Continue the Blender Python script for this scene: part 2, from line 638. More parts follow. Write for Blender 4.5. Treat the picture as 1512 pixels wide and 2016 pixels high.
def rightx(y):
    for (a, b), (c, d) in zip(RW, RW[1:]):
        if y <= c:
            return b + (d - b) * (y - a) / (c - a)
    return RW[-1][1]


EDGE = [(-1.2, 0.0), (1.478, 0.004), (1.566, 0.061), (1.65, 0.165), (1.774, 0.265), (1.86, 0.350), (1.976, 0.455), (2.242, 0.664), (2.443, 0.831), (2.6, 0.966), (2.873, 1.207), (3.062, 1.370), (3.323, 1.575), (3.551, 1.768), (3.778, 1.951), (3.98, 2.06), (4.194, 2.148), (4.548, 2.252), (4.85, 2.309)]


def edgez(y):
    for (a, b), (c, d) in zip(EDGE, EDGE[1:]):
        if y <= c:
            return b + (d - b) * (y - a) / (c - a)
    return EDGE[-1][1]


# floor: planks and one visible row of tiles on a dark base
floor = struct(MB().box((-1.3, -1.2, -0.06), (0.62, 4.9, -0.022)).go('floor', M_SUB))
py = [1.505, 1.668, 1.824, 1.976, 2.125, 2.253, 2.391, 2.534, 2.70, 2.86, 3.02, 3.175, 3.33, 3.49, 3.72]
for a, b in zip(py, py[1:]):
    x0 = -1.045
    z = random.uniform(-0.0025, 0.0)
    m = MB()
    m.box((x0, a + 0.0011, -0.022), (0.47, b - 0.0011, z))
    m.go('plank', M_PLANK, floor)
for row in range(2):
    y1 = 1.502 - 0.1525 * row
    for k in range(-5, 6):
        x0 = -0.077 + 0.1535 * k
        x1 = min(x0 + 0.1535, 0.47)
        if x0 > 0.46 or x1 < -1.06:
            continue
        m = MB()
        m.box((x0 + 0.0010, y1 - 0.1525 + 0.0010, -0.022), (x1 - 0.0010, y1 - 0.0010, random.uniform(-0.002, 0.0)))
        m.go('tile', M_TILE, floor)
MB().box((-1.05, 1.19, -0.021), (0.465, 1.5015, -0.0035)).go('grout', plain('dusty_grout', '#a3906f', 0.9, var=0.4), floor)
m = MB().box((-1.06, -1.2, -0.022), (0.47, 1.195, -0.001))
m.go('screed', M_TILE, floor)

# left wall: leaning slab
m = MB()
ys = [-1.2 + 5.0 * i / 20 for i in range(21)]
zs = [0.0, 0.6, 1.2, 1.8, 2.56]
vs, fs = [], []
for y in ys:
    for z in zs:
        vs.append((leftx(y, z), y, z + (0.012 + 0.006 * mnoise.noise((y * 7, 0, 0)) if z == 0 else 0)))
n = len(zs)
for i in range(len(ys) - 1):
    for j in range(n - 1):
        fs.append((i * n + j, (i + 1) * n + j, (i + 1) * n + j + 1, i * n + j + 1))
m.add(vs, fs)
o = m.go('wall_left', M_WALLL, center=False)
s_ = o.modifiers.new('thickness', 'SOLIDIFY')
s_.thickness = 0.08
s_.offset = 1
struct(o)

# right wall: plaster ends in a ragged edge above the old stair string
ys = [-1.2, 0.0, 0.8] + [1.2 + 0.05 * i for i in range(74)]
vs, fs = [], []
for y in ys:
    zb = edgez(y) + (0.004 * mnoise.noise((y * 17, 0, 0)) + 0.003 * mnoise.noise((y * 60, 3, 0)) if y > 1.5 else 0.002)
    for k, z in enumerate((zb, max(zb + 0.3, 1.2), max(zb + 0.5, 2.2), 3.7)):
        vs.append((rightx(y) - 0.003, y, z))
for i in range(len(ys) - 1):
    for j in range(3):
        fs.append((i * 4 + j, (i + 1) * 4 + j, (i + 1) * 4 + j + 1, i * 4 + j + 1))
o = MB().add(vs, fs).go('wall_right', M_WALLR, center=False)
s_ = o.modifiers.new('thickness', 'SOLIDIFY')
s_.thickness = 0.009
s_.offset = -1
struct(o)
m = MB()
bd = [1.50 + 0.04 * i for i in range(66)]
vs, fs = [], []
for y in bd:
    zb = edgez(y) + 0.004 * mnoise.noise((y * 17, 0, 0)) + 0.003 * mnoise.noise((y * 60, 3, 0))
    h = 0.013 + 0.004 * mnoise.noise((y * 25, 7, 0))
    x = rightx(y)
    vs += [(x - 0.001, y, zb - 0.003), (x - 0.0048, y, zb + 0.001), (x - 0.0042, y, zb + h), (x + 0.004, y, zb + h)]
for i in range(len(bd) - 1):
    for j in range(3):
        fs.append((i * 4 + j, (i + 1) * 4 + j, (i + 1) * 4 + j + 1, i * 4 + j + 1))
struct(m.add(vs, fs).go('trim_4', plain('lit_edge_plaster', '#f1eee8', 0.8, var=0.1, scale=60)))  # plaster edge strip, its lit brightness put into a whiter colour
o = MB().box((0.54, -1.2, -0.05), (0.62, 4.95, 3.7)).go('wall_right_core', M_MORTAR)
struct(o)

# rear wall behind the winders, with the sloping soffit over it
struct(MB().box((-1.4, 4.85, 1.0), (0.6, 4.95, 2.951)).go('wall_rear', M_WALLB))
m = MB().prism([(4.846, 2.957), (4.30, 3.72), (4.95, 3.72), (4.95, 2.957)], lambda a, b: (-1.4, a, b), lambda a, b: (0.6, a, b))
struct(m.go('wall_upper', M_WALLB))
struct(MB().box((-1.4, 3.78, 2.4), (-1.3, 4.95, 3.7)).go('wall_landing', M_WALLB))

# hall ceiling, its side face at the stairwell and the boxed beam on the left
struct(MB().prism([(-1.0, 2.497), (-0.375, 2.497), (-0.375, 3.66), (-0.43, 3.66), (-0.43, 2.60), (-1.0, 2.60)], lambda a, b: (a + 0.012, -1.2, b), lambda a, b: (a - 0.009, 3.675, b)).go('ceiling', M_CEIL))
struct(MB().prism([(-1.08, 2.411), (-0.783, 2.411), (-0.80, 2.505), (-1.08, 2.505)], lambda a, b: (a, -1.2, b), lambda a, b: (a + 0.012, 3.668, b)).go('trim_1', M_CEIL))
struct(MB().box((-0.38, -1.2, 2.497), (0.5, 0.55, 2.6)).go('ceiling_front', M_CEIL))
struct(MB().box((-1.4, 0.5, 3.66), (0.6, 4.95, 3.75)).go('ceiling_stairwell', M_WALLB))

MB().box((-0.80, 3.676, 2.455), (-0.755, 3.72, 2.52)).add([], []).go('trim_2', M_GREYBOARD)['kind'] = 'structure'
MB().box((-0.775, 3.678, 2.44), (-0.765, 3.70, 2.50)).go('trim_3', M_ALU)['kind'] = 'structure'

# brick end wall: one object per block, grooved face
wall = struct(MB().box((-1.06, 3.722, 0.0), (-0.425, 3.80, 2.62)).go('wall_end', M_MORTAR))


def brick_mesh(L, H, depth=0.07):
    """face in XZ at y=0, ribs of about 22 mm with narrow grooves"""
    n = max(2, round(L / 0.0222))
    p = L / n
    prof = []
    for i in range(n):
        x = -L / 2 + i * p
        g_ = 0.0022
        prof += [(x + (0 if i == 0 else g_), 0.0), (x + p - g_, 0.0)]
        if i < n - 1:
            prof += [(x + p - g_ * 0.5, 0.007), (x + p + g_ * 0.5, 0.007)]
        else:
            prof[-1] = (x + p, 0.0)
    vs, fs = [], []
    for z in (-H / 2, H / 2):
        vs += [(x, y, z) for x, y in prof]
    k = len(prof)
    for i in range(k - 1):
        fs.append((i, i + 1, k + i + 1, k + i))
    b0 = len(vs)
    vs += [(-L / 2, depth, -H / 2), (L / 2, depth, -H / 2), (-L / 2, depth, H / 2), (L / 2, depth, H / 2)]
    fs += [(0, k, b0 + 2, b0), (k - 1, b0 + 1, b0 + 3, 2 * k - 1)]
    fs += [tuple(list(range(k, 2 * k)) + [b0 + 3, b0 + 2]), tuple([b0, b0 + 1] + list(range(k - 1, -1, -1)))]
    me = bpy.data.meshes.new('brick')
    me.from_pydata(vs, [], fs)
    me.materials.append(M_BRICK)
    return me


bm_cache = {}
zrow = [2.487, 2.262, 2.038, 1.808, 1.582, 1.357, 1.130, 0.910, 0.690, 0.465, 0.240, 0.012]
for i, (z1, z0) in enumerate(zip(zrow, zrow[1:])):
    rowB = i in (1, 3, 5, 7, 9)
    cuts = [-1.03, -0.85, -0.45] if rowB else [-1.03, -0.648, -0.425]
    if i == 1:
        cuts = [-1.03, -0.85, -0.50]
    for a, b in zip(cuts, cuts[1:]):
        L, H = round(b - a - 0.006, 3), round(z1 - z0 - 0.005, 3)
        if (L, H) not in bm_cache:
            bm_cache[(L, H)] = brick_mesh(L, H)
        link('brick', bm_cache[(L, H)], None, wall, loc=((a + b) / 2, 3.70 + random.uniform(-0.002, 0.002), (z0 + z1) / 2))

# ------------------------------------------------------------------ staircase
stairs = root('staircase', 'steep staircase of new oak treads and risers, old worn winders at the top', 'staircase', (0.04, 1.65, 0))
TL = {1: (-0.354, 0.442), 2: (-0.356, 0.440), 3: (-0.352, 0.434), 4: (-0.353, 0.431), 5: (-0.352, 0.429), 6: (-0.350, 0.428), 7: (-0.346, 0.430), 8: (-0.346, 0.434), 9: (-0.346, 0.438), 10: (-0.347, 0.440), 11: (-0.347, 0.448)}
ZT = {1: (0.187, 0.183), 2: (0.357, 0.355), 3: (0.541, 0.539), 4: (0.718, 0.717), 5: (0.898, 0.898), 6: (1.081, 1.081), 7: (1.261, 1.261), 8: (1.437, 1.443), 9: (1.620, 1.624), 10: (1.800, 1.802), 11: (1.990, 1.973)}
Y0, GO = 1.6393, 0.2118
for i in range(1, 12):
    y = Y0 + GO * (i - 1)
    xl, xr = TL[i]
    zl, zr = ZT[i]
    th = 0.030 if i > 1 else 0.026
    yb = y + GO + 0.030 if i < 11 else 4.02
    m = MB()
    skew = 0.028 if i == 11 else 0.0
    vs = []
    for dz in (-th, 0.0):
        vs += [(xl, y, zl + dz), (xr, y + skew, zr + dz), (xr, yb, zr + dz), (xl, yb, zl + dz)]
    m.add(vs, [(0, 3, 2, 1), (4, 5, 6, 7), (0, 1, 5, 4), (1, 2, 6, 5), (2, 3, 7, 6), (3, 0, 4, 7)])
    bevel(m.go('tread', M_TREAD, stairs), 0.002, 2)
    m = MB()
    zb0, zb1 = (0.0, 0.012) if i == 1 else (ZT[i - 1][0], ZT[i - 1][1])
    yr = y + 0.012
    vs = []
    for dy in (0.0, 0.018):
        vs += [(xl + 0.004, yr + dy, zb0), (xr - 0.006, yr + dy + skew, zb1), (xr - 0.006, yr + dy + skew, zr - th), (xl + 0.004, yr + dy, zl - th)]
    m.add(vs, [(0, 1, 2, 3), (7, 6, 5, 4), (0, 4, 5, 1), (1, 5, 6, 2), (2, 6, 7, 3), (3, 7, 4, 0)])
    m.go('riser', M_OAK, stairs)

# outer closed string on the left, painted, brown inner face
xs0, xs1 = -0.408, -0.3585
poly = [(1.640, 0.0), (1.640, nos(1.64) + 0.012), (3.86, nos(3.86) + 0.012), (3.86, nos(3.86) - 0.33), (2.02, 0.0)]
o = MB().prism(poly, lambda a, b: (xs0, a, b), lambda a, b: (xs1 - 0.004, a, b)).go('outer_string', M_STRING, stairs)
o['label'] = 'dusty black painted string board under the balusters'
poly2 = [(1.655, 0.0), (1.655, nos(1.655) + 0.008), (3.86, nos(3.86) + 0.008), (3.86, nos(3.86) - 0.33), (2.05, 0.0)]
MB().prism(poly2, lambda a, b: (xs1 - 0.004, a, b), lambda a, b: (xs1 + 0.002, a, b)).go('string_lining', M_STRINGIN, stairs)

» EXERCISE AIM
Count the lines that include the word "lambda" and state the result as a bare number.

» SOLUTION TO THIS EXERCISE
5